À certains tournants de l’histoire, il faut réclamer son héritage, ne serait-ce que pour faire valoir ce qui s’inscrit dans l’ordre des choses. L’Occident, conscient de son passé, se doit d’assumer les tâches qui l’attendent, soit faire comprendre au monde, par son attitude, par son rayonnement, par sa détermination qu’il cherche à défendre les valeurs essentielles et qu’il est décidé à faire prévaloir les conditions d’un authentique progrès.
Guère n’est besoin de brandir la menace d’un prochain cataclysme ; ses moyens technologiques et scientifiques, et la richesse dont il dispose suffiraient amplement à atteindre cet objectif. Il faut, certes, abolir les notions de profit pour le profit et les remplacer par des notions conduisant au bien-Être. Il faut aussi se rendre à l’évidence que travailler moins, consommer davantage, revendiquer plus et fermer les yeux à ce qu’on ne veut pas voir, en s’imaginant qu’une corne d’abondance déversera ses richesses sur le monde, n’est pas une attitude digne de l’homme pensant.

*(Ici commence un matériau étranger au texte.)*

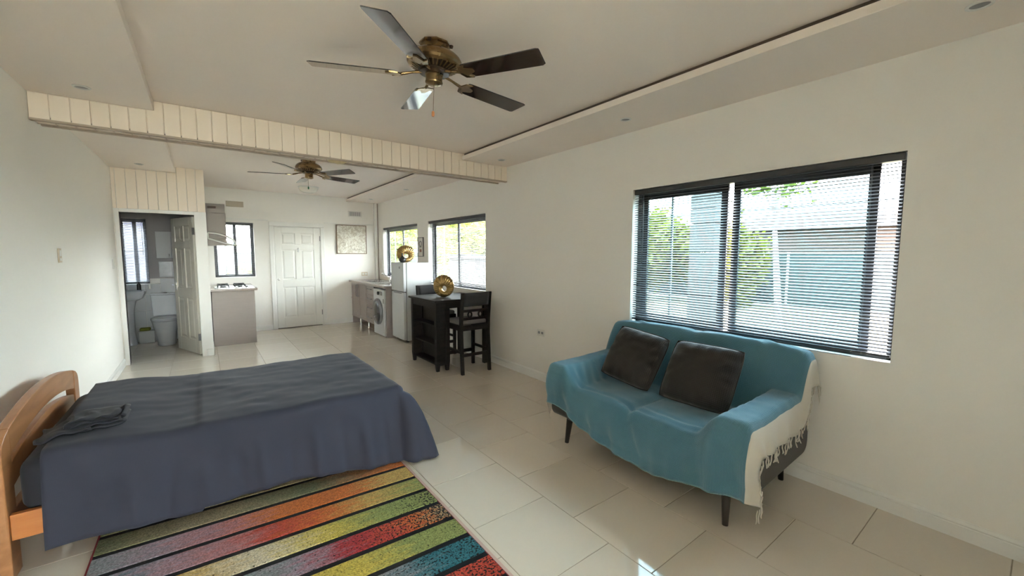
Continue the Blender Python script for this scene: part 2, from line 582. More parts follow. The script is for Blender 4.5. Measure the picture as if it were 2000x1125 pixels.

Seule une lucide perception des liens qui font du monde un ensemble cohérent et interdépendant dégagera des solutions devant être appliquées en fonction des régions, des traditions et des conditions locales, donc de l’avancement des individus. Les susceptibilités nationales, celles des ethnies, les conflits raciaux, sans oublier les avidités des uns et des autres seront autant d’obstacles sérieux.
Convaincre n’est pas toujours facile, et imposer, même provisoirement, des solutions appropriées comporte des risques. Ils devront parfois être assumés pour conduire à un juste partage des biens de ce monde et non à l’exploitation que pratiquent les profiteurs de tous bords ainsi que les roitelets ou autres dictateurs « démocratiquement » désignés, ayant usurpé la place laissée vacante par les colonisateurs de jadis.
Tout partage juste implique l’idée d’une responsabilité qui servira de critère à ce qui doit être partagé. Les parts revenants à chacun seront alors proportionnelles aux responsabilités assumées, à tous les niveaux de la hiérarchie. Il va sans dire que tout ce qui est imposé, même provisoirement, représente le pis-aller, puisque le provisoire a trop souvent tendance à s’éterniser. Le faire admettre est donc un impératif prioritaire débouchant sur la liberté du choix et, dès lors, sur la responsabilité reconnue et librement acceptée.
L’ordre, dans le sens propre du terme, n’est jamais l’ordre d’un quelconque pouvoir. Les moyens ayant servi à créer les conditions favorables à l’épanouissement de la population formeraient l’assise d’une civilisation qui engage l’homme éveillé à penser juste et à agir juste, pour assumer sa vocation humaine dans un cadre lui convenant.